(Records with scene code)
----

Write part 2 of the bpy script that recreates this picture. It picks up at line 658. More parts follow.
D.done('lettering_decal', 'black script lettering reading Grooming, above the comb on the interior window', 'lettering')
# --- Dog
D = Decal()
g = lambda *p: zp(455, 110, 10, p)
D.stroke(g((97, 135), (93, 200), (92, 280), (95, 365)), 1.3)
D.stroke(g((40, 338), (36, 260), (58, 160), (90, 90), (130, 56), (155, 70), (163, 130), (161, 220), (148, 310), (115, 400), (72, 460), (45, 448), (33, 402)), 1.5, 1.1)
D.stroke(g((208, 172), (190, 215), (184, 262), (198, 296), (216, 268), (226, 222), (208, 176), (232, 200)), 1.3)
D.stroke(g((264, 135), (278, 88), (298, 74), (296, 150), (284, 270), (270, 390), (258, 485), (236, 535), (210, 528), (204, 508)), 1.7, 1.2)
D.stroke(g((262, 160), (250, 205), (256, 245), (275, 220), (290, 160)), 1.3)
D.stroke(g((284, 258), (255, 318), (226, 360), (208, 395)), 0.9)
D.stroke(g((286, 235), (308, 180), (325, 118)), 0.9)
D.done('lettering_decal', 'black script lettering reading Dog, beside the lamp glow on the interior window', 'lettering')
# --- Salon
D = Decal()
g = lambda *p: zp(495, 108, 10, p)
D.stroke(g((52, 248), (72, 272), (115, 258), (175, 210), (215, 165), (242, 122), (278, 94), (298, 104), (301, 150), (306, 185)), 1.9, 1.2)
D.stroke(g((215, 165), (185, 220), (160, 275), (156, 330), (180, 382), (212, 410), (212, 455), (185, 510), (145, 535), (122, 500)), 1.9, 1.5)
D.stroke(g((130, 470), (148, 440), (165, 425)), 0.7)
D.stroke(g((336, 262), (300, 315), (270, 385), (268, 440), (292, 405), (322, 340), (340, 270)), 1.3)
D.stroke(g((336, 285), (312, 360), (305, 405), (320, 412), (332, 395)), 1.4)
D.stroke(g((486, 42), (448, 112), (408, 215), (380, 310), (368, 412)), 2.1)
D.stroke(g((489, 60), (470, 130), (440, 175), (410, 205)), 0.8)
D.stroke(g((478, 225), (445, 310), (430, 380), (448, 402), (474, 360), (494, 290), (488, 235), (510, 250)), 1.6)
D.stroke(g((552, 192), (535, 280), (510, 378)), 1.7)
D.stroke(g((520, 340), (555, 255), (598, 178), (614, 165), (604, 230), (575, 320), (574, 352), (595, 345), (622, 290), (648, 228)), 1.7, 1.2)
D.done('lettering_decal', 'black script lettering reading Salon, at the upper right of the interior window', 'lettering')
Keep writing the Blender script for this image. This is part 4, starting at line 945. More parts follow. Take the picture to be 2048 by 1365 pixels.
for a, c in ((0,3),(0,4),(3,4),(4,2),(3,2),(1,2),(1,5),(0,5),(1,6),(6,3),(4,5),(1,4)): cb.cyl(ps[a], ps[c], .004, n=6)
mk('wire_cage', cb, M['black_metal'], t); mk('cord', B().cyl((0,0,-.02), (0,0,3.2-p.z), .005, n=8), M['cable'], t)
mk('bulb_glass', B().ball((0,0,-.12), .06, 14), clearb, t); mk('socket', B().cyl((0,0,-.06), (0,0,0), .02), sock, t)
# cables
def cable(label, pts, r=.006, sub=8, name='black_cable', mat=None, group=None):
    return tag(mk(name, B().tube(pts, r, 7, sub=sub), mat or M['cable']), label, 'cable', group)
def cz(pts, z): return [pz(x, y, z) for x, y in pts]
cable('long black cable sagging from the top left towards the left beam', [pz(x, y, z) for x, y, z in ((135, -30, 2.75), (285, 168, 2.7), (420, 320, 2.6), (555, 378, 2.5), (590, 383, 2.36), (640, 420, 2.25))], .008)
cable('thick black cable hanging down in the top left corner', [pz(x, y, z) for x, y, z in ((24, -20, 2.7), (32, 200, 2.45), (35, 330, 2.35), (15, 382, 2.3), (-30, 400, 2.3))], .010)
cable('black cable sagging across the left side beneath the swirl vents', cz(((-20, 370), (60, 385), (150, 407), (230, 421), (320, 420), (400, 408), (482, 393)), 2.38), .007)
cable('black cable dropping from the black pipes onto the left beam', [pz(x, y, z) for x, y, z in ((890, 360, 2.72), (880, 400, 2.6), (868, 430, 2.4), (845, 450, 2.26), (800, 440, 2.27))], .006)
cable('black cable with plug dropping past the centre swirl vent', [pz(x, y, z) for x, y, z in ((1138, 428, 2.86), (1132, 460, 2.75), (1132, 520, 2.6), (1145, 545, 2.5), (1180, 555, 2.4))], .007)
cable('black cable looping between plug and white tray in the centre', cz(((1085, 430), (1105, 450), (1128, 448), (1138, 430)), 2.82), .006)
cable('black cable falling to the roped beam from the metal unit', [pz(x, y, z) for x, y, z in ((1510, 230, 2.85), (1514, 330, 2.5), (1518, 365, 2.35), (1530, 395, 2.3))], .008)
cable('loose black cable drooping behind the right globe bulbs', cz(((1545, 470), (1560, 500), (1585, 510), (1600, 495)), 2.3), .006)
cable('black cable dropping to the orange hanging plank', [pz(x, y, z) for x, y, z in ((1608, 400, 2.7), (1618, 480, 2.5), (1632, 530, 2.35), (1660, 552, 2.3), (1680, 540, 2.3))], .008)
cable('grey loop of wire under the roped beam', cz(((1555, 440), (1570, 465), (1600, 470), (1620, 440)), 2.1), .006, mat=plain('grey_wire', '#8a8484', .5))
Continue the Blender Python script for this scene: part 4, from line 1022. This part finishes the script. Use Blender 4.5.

----

• [Aim] Give the listing again, word for word.

• [Reply to the exercise]
Write part 2 of the bpy script that recreates this picture. It picks up at line 658. More parts follow.
D.done('lettering_decal', 'black script lettering reading Grooming, above the comb on the interior window', 'lettering')
# --- Dog
D = Decal()
g = lambda *p: zp(455, 110, 10, p)
D.stroke(g((97, 135), (93, 200), (92, 280), (95, 365)), 1.3)
D.stroke(g((40, 338), (36, 260), (58, 160), (90, 90), (130, 56), (155, 70), (163, 130), (161, 220), (148, 310), (115, 400), (72, 460), (45, 448), (33, 402)), 1.5, 1.1)
D.stroke(g((208, 172), (190, 215), (184, 262), (198, 296), (216, 268), (226, 222), (208, 176), (232, 200)), 1.3)
D.stroke(g((264, 135), (278, 88), (298, 74), (296, 150), (284, 270), (270, 390), (258, 485), (236, 535), (210, 528), (204, 508)), 1.7, 1.2)
D.stroke(g((262, 160), (250, 205), (256, 245), (275, 220), (290, 160)), 1.3)
D.stroke(g((284, 258), (255, 318), (226, 360), (208, 395)), 0.9)
D.stroke(g((286, 235), (308, 180), (325, 118)), 0.9)
D.done('lettering_decal', 'black script lettering reading Dog, beside the lamp glow on the interior window', 'lettering')
# --- Salon
D = Decal()
g = lambda *p: zp(495, 108, 10, p)
D.stroke(g((52, 248), (72, 272), (115, 258), (175, 210), (215, 165), (242, 122), (278, 94), (298, 104), (301, 150), (306, 185)), 1.9, 1.2)
D.stroke(g((215, 165), (185, 220), (160, 275), (156, 330), (180, 382), (212, 410), (212, 455), (185, 510), (145, 535), (122, 500)), 1.9, 1.5)
D.stroke(g((130, 470), (148, 440), (165, 425)), 0.7)
D.stroke(g((336, 262), (300, 315), (270, 385), (268, 440), (292, 405), (322, 340), (340, 270)), 1.3)
D.stroke(g((336, 285), (312, 360), (305, 405), (320, 412), (332, 395)), 1.4)
D.stroke(g((486, 42), (448, 112), (408, 215), (380, 310), (368, 412)), 2.1)
D.stroke(g((489, 60), (470, 130), (440, 175), (410, 205)), 0.8)
D.stroke(g((478, 225), (445, 310), (430, 380), (448, 402), (474, 360), (494, 290), (488, 235), (510, 250)), 1.6)
D.stroke(g((552, 192), (535, 280), (510, 378)), 1.7)
D.stroke(g((520, 340), (555, 255), (598, 178), (614, 165), (604, 230), (575, 320), (574, 352), (595, 345), (622, 290), (648, 228)), 1.7, 1.2)
D.done('lettering_decal', 'black script lettering reading Salon, at the upper right of the interior window', 'lettering')
Keep writing the Blender script for this image. This is part 4, starting at line 945. More parts follow. Take the picture to be 2048 by 1365 pixels.
for a, c in ((0,3),(0,4),(3,4),(4,2),(3,2),(1,2),(1,5),(0,5),(1,6),(6,3),(4,5),(1,4)): cb.cyl(ps[a], ps[c], .004, n=6)
mk('wire_cage', cb, M['black_metal'], t); mk('cord', B().cyl((0,0,-.02), (0,0,3.2-p.z), .005, n=8), M['cable'], t)
mk('bulb_glass', B().ball((0,0,-.12), .06, 14), clearb, t); mk('socket', B().cyl((0,0,-.06), (0,0,0), .02), sock, t)
# cables
def cable(label, pts, r=.006, sub=8, name='black_cable', mat=None, group=None):
    return tag(mk(name, B().tube(pts, r, 7, sub=sub), mat or M['cable']), label, 'cable', group)
def cz(pts, z): return [pz(x, y, z) for x, y in pts]
cable('long black cable sagging from the top left towards the left beam', [pz(x, y, z) for x, y, z in ((135, -30, 2.75), (285, 168, 2.7), (420, 320, 2.6), (555, 378, 2.5), (590, 383, 2.36), (640, 420, 2.25))], .008)
cable('thick black cable hanging down in the top left corner', [pz(x, y, z) for x, y, z in ((24, -20, 2.7), (32, 200, 2.45), (35, 330, 2.35), (15, 382, 2.3), (-30, 400, 2.3))], .010)
cable('black cable sagging across the left side beneath the swirl vents', cz(((-20, 370), (60, 385), (150, 407), (230, 421), (320, 420), (400, 408), (482, 393)), 2.38), .007)
cable('black cable dropping from the black pipes onto the left beam', [pz(x, y, z) for x, y, z in ((890, 360, 2.72), (880, 400, 2.6), (868, 430, 2.4), (845, 450, 2.26), (800, 440, 2.27))], .006)
cable('black cable with plug dropping past the centre swirl vent', [pz(x, y, z) for x, y, z in ((1138, 428, 2.86), (1132, 460, 2.75), (1132, 520, 2.6), (1145, 545, 2.5), (1180, 555, 2.4))], .007)
cable('black cable looping between plug and white tray in the centre', cz(((1085, 430), (1105, 450), (1128, 448), (1138, 430)), 2.82), .006)
cable('black cable falling to the roped beam from the metal unit', [pz(x, y, z) for x, y, z in ((1510, 230, 2.85), (1514, 330, 2.5), (1518, 365, 2.35), (1530, 395, 2.3))], .008)
cable('loose black cable drooping behind the right globe bulbs', cz(((1545, 470), (1560, 500), (1585, 510), (1600, 495)), 2.3), .006)
cable('black cable dropping to the orange hanging plank', [pz(x, y, z) for x, y, z in ((1608, 400, 2.7), (1618, 480, 2.5), (1632, 530, 2.35), (1660, 552, 2.3), (1680, 540, 2.3))], .008)
cable('grey loop of wire under the roped beam', cz(((1555, 440), (1570, 465), (1600, 470), (1620, 440)), 2.1), .006, mat=plain('grey_wire', '#8a8484', .5))
Continue the Blender Python script for this scene: part 4, from line 1022. This part finishes the script. Use Blender 4.5.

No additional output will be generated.